(DESCRIPTION OF THE TASK) Extract every entry word for word.

Collected data
· · · ·

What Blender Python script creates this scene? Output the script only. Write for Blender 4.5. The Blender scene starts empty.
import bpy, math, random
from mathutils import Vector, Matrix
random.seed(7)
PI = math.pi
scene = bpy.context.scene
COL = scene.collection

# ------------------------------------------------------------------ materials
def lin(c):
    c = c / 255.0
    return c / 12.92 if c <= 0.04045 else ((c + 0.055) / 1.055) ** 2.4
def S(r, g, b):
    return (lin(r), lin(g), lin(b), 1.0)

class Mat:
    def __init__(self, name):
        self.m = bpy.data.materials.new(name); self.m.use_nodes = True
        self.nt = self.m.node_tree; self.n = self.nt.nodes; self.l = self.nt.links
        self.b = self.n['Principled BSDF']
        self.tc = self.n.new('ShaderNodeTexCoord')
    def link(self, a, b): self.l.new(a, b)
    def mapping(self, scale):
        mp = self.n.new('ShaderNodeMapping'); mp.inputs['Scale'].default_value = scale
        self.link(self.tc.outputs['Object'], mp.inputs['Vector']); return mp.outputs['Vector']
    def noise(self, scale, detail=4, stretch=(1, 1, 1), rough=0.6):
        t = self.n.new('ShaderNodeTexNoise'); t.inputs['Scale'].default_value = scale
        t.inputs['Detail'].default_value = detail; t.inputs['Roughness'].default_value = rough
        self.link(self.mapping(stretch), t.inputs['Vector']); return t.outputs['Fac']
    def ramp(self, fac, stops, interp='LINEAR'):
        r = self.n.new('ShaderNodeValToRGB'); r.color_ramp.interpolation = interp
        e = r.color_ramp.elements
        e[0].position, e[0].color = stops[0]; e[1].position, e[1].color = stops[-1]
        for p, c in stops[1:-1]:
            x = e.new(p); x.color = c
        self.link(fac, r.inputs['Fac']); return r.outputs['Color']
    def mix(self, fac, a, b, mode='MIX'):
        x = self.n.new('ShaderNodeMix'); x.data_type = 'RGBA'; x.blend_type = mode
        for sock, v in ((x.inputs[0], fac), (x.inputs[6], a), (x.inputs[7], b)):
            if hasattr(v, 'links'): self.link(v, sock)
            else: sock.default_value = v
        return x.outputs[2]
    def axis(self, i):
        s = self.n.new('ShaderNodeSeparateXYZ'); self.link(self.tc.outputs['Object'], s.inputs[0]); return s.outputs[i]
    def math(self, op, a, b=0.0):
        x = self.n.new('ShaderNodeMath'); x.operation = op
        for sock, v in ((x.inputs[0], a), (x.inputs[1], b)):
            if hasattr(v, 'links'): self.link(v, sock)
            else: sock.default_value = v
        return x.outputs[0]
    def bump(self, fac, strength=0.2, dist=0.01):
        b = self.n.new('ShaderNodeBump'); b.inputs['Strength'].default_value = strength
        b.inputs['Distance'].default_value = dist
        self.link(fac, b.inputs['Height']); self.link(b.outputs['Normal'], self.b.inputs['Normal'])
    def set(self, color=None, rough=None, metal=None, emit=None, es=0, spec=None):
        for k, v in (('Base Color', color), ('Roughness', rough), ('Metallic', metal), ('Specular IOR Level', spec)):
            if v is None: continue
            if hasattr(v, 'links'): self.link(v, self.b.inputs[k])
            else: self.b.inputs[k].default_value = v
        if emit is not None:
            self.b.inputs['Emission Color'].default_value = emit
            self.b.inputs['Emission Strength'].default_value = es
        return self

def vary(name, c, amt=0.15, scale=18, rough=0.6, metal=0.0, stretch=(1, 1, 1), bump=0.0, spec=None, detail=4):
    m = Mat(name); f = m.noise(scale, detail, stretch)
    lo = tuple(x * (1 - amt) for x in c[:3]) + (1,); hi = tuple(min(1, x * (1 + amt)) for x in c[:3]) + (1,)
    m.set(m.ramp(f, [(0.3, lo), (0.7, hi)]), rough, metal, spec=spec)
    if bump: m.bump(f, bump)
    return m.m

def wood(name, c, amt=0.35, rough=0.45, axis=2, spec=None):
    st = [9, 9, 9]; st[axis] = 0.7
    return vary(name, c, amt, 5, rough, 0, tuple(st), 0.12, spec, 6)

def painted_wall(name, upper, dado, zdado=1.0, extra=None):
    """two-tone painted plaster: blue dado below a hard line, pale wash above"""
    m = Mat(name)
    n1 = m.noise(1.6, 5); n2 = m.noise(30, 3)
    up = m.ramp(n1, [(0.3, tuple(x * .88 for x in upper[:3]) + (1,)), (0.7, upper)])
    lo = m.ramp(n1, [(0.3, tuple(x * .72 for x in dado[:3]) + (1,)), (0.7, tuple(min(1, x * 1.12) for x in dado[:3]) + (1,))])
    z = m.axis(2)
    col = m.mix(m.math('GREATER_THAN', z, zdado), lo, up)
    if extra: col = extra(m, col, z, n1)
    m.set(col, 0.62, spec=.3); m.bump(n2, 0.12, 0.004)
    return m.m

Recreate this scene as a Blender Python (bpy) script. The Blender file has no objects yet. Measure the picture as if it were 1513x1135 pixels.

· · · ·

(RESPONSE BELOW)
What Blender Python script creates this scene? Output the script only. Write for Blender 4.5. The Blender scene starts empty.
import bpy, math, random
from mathutils import Vector, Matrix
random.seed(7)
PI = math.pi
scene = bpy.context.scene
COL = scene.collection

# ------------------------------------------------------------------ materials
def lin(c):
    c = c / 255.0
    return c / 12.92 if c <= 0.04045 else ((c + 0.055) / 1.055) ** 2.4
def S(r, g, b):
    return (lin(r), lin(g), lin(b), 1.0)

class Mat:
    def __init__(self, name):
        self.m = bpy.data.materials.new(name); self.m.use_nodes = True
        self.nt = self.m.node_tree; self.n = self.nt.nodes; self.l = self.nt.links
        self.b = self.n['Principled BSDF']
        self.tc = self.n.new('ShaderNodeTexCoord')
    def link(self, a, b): self.l.new(a, b)
    def mapping(self, scale):
        mp = self.n.new('ShaderNodeMapping'); mp.inputs['Scale'].default_value = scale
        self.link(self.tc.outputs['Object'], mp.inputs['Vector']); return mp.outputs['Vector']
    def noise(self, scale, detail=4, stretch=(1, 1, 1), rough=0.6):
        t = self.n.new('ShaderNodeTexNoise'); t.inputs['Scale'].default_value = scale
        t.inputs['Detail'].default_value = detail; t.inputs['Roughness'].default_value = rough
        self.link(self.mapping(stretch), t.inputs['Vector']); return t.outputs['Fac']
    def ramp(self, fac, stops, interp='LINEAR'):
        r = self.n.new('ShaderNodeValToRGB'); r.color_ramp.interpolation = interp
        e = r.color_ramp.elements
        e[0].position, e[0].color = stops[0]; e[1].position, e[1].color = stops[-1]
        for p, c in stops[1:-1]:
            x = e.new(p); x.color = c
        self.link(fac, r.inputs['Fac']); return r.outputs['Color']
    def mix(self, fac, a, b, mode='MIX'):
        x = self.n.new('ShaderNodeMix'); x.data_type = 'RGBA'; x.blend_type = mode
        for sock, v in ((x.inputs[0], fac), (x.inputs[6], a), (x.inputs[7], b)):
            if hasattr(v, 'links'): self.link(v, sock)
            else: sock.default_value = v
        return x.outputs[2]
    def axis(self, i):
        s = self.n.new('ShaderNodeSeparateXYZ'); self.link(self.tc.outputs['Object'], s.inputs[0]); return s.outputs[i]
    def math(self, op, a, b=0.0):
        x = self.n.new('ShaderNodeMath'); x.operation = op
        for sock, v in ((x.inputs[0], a), (x.inputs[1], b)):
            if hasattr(v, 'links'): self.link(v, sock)
            else: sock.default_value = v
        return x.outputs[0]
    def bump(self, fac, strength=0.2, dist=0.01):
        b = self.n.new('ShaderNodeBump'); b.inputs['Strength'].default_value = strength
        b.inputs['Distance'].default_value = dist
        self.link(fac, b.inputs['Height']); self.link(b.outputs['Normal'], self.b.inputs['Normal'])
    def set(self, color=None, rough=None, metal=None, emit=None, es=0, spec=None):
        for k, v in (('Base Color', color), ('Roughness', rough), ('Metallic', metal), ('Specular IOR Level', spec)):
            if v is None: continue
            if hasattr(v, 'links'): self.link(v, self.b.inputs[k])
            else: self.b.inputs[k].default_value = v
        if emit is not None:
            self.b.inputs['Emission Color'].default_value = emit
            self.b.inputs['Emission Strength'].default_value = es
        return self

def vary(name, c, amt=0.15, scale=18, rough=0.6, metal=0.0, stretch=(1, 1, 1), bump=0.0, spec=None, detail=4):
    m = Mat(name); f = m.noise(scale, detail, stretch)
    lo = tuple(x * (1 - amt) for x in c[:3]) + (1,); hi = tuple(min(1, x * (1 + amt)) for x in c[:3]) + (1,)
    m.set(m.ramp(f, [(0.3, lo), (0.7, hi)]), rough, metal, spec=spec)
    if bump: m.bump(f, bump)
    return m.m

def wood(name, c, amt=0.35, rough=0.45, axis=2, spec=None):
    st = [9, 9, 9]; st[axis] = 0.7
    return vary(name, c, amt, 5, rough, 0, tuple(st), 0.12, spec, 6)

def painted_wall(name, upper, dado, zdado=1.0, extra=None):
    """two-tone painted plaster: blue dado below a hard line, pale wash above"""
    m = Mat(name)
    n1 = m.noise(1.6, 5); n2 = m.noise(30, 3)
    up = m.ramp(n1, [(0.3, tuple(x * .88 for x in upper[:3]) + (1,)), (0.7, upper)])
    lo = m.ramp(n1, [(0.3, tuple(x * .72 for x in dado[:3]) + (1,)), (0.7, tuple(min(1, x * 1.12) for x in dado[:3]) + (1,))])
    z = m.axis(2)
    col = m.mix(m.math('GREATER_THAN', z, zdado), lo, up)
    if extra: col = extra(m, col, z, n1)
    m.set(col, 0.62, spec=.3); m.bump(n2, 0.12, 0.004)
    return m.m

Recreate this scene as a Blender Python (bpy) script. The Blender file has no objects yet. Measure the picture as if it were 1513x1135 pixels.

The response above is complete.